** START **

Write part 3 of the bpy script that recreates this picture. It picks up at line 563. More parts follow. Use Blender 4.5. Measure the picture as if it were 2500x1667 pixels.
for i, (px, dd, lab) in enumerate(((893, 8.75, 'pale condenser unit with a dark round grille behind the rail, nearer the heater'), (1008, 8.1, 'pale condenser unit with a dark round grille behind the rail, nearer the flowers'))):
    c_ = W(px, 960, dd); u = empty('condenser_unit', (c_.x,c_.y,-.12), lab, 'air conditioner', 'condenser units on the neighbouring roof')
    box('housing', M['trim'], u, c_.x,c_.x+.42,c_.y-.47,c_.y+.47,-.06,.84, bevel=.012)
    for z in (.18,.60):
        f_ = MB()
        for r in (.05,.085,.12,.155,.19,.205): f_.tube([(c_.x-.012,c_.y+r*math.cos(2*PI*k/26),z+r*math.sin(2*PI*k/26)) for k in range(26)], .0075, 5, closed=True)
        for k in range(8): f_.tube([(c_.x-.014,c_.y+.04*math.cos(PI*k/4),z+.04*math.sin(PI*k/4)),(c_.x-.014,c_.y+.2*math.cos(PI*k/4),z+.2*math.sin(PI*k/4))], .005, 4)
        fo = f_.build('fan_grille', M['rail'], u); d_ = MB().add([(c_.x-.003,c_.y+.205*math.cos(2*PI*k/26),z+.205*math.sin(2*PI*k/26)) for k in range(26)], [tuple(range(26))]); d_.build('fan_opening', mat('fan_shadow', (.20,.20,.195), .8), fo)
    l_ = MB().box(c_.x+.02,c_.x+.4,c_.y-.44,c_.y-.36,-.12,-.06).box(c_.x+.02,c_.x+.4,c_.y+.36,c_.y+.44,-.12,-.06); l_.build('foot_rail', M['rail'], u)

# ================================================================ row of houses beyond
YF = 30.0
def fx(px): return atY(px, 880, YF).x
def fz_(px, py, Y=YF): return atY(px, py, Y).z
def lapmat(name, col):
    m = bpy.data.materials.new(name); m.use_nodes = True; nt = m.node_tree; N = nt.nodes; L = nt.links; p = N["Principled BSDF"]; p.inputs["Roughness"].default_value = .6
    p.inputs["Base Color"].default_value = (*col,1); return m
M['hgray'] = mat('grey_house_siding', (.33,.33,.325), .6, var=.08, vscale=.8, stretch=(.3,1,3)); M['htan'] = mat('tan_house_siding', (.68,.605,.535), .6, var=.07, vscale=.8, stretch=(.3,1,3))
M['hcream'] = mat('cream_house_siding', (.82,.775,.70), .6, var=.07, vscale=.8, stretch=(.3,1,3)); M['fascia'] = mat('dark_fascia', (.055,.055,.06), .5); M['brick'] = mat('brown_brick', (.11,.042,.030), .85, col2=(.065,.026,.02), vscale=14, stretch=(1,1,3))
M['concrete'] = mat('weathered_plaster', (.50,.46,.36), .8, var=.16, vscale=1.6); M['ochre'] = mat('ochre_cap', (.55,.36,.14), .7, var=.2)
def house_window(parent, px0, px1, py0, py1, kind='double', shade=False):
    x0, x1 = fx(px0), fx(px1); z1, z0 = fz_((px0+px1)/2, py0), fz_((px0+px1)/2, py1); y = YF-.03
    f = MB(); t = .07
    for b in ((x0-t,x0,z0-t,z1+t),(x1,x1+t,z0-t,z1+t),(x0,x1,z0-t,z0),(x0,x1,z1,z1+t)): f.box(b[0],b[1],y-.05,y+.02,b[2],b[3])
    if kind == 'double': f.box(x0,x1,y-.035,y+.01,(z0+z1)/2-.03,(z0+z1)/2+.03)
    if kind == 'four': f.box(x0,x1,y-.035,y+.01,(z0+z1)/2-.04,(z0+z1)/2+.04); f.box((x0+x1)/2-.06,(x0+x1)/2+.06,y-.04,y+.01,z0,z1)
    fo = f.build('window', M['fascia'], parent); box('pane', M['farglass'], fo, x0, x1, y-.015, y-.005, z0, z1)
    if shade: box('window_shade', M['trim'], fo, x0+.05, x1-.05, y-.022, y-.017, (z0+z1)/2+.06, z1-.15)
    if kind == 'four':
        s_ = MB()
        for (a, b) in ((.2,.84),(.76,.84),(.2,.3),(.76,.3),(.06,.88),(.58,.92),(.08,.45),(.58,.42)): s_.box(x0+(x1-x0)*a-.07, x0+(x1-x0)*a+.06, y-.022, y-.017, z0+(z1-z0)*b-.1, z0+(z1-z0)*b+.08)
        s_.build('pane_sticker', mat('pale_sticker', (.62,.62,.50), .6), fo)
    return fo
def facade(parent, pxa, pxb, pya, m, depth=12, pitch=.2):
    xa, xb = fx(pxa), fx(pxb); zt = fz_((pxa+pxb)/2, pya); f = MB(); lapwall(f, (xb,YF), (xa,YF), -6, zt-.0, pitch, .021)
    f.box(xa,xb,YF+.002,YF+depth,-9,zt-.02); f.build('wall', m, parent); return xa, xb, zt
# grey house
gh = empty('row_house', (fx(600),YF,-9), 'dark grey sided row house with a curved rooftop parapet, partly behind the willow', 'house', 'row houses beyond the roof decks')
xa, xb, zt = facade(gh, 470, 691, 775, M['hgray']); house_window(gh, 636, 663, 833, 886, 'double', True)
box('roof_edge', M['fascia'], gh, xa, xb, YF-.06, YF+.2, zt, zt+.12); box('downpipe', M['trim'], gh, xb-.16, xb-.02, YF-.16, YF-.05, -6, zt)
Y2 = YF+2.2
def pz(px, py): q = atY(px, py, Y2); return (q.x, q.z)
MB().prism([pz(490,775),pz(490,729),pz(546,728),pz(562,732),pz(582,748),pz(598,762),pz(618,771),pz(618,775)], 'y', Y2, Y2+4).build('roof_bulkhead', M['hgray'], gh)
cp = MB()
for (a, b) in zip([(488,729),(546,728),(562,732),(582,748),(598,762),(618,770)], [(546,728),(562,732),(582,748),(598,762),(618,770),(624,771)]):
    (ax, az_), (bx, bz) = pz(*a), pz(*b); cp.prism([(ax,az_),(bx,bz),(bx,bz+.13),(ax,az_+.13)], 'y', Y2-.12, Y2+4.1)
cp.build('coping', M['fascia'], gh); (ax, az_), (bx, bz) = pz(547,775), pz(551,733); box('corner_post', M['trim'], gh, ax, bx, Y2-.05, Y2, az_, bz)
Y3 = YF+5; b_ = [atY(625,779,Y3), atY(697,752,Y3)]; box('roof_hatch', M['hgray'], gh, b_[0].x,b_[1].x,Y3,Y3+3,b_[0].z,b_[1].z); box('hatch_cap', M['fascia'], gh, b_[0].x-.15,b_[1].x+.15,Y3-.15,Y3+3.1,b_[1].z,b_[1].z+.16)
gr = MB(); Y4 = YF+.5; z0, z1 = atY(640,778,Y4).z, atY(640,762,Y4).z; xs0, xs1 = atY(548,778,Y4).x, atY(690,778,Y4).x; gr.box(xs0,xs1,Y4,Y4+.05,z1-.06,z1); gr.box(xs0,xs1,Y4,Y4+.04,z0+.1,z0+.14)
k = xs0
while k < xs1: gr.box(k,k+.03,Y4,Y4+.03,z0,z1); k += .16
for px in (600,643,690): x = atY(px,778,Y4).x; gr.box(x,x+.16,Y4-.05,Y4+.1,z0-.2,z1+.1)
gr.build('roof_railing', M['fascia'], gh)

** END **

◆ GOAL
Retype the data in full and match it exactly.

◆ COMPLETE OUTPUT
Write part 3 of the bpy script that recreates this picture. It picks up at line 563. More parts follow. Use Blender 4.5. Measure the picture as if it were 2500x1667 pixels.
for i, (px, dd, lab) in enumerate(((893, 8.75, 'pale condenser unit with a dark round grille behind the rail, nearer the heater'), (1008, 8.1, 'pale condenser unit with a dark round grille behind the rail, nearer the flowers'))):
    c_ = W(px, 960, dd); u = empty('condenser_unit', (c_.x,c_.y,-.12), lab, 'air conditioner', 'condenser units on the neighbouring roof')
    box('housing', M['trim'], u, c_.x,c_.x+.42,c_.y-.47,c_.y+.47,-.06,.84, bevel=.012)
    for z in (.18,.60):
        f_ = MB()
        for r in (.05,.085,.12,.155,.19,.205): f_.tube([(c_.x-.012,c_.y+r*math.cos(2*PI*k/26),z+r*math.sin(2*PI*k/26)) for k in range(26)], .0075, 5, closed=True)
        for k in range(8): f_.tube([(c_.x-.014,c_.y+.04*math.cos(PI*k/4),z+.04*math.sin(PI*k/4)),(c_.x-.014,c_.y+.2*math.cos(PI*k/4),z+.2*math.sin(PI*k/4))], .005, 4)
        fo = f_.build('fan_grille', M['rail'], u); d_ = MB().add([(c_.x-.003,c_.y+.205*math.cos(2*PI*k/26),z+.205*math.sin(2*PI*k/26)) for k in range(26)], [tuple(range(26))]); d_.build('fan_opening', mat('fan_shadow', (.20,.20,.195), .8), fo)
    l_ = MB().box(c_.x+.02,c_.x+.4,c_.y-.44,c_.y-.36,-.12,-.06).box(c_.x+.02,c_.x+.4,c_.y+.36,c_.y+.44,-.12,-.06); l_.build('foot_rail', M['rail'], u)

# ================================================================ row of houses beyond
YF = 30.0
def fx(px): return atY(px, 880, YF).x
def fz_(px, py, Y=YF): return atY(px, py, Y).z
def lapmat(name, col):
    m = bpy.data.materials.new(name); m.use_nodes = True; nt = m.node_tree; N = nt.nodes; L = nt.links; p = N["Principled BSDF"]; p.inputs["Roughness"].default_value = .6
    p.inputs["Base Color"].default_value = (*col,1); return m
M['hgray'] = mat('grey_house_siding', (.33,.33,.325), .6, var=.08, vscale=.8, stretch=(.3,1,3)); M['htan'] = mat('tan_house_siding', (.68,.605,.535), .6, var=.07, vscale=.8, stretch=(.3,1,3))
M['hcream'] = mat('cream_house_siding', (.82,.775,.70), .6, var=.07, vscale=.8, stretch=(.3,1,3)); M['fascia'] = mat('dark_fascia', (.055,.055,.06), .5); M['brick'] = mat('brown_brick', (.11,.042,.030), .85, col2=(.065,.026,.02), vscale=14, stretch=(1,1,3))
M['concrete'] = mat('weathered_plaster', (.50,.46,.36), .8, var=.16, vscale=1.6); M['ochre'] = mat('ochre_cap', (.55,.36,.14), .7, var=.2)
def house_window(parent, px0, px1, py0, py1, kind='double', shade=False):
    x0, x1 = fx(px0), fx(px1); z1, z0 = fz_((px0+px1)/2, py0), fz_((px0+px1)/2, py1); y = YF-.03
    f = MB(); t = .07
    for b in ((x0-t,x0,z0-t,z1+t),(x1,x1+t,z0-t,z1+t),(x0,x1,z0-t,z0),(x0,x1,z1,z1+t)): f.box(b[0],b[1],y-.05,y+.02,b[2],b[3])
    if kind == 'double': f.box(x0,x1,y-.035,y+.01,(z0+z1)/2-.03,(z0+z1)/2+.03)
    if kind == 'four': f.box(x0,x1,y-.035,y+.01,(z0+z1)/2-.04,(z0+z1)/2+.04); f.box((x0+x1)/2-.06,(x0+x1)/2+.06,y-.04,y+.01,z0,z1)
    fo = f.build('window', M['fascia'], parent); box('pane', M['farglass'], fo, x0, x1, y-.015, y-.005, z0, z1)
    if shade: box('window_shade', M['trim'], fo, x0+.05, x1-.05, y-.022, y-.017, (z0+z1)/2+.06, z1-.15)
    if kind == 'four':
        s_ = MB()
        for (a, b) in ((.2,.84),(.76,.84),(.2,.3),(.76,.3),(.06,.88),(.58,.92),(.08,.45),(.58,.42)): s_.box(x0+(x1-x0)*a-.07, x0+(x1-x0)*a+.06, y-.022, y-.017, z0+(z1-z0)*b-.1, z0+(z1-z0)*b+.08)
        s_.build('pane_sticker', mat('pale_sticker', (.62,.62,.50), .6), fo)
    return fo
def facade(parent, pxa, pxb, pya, m, depth=12, pitch=.2):
    xa, xb = fx(pxa), fx(pxb); zt = fz_((pxa+pxb)/2, pya); f = MB(); lapwall(f, (xb,YF), (xa,YF), -6, zt-.0, pitch, .021)
    f.box(xa,xb,YF+.002,YF+depth,-9,zt-.02); f.build('wall', m, parent); return xa, xb, zt
# grey house
gh = empty('row_house', (fx(600),YF,-9), 'dark grey sided row house with a curved rooftop parapet, partly behind the willow', 'house', 'row houses beyond the roof decks')
xa, xb, zt = facade(gh, 470, 691, 775, M['hgray']); house_window(gh, 636, 663, 833, 886, 'double', True)
box('roof_edge', M['fascia'], gh, xa, xb, YF-.06, YF+.2, zt, zt+.12); box('downpipe', M['trim'], gh, xb-.16, xb-.02, YF-.16, YF-.05, -6, zt)
Y2 = YF+2.2
def pz(px, py): q = atY(px, py, Y2); return (q.x, q.z)
MB().prism([pz(490,775),pz(490,729),pz(546,728),pz(562,732),pz(582,748),pz(598,762),pz(618,771),pz(618,775)], 'y', Y2, Y2+4).build('roof_bulkhead', M['hgray'], gh)
cp = MB()
for (a, b) in zip([(488,729),(546,728),(562,732),(582,748),(598,762),(618,770)], [(546,728),(562,732),(582,748),(598,762),(618,770),(624,771)]):
    (ax, az_), (bx, bz) = pz(*a), pz(*b); cp.prism([(ax,az_),(bx,bz),(bx,bz+.13),(ax,az_+.13)], 'y', Y2-.12, Y2+4.1)
cp.build('coping', M['fascia'], gh); (ax, az_), (bx, bz) = pz(547,775), pz(551,733); box('corner_post', M['trim'], gh, ax, bx, Y2-.05, Y2, az_, bz)
Y3 = YF+5; b_ = [atY(625,779,Y3), atY(697,752,Y3)]; box('roof_hatch', M['hgray'], gh, b_[0].x,b_[1].x,Y3,Y3+3,b_[0].z,b_[1].z); box('hatch_cap', M['fascia'], gh, b_[0].x-.15,b_[1].x+.15,Y3-.15,Y3+3.1,b_[1].z,b_[1].z+.16)
gr = MB(); Y4 = YF+.5; z0, z1 = atY(640,778,Y4).z, atY(640,762,Y4).z; xs0, xs1 = atY(548,778,Y4).x, atY(690,778,Y4).x; gr.box(xs0,xs1,Y4,Y4+.05,z1-.06,z1); gr.box(xs0,xs1,Y4,Y4+.04,z0+.1,z0+.14)
k = xs0
while k < xs1: gr.box(k,k+.03,Y4,Y4+.03,z0,z1); k += .16
for px in (600,643,690): x = atY(px,778,Y4).x; gr.box(x,x+.16,Y4-.05,Y4+.1,z0-.2,z1+.1)
gr.build('roof_railing', M['fascia'], gh)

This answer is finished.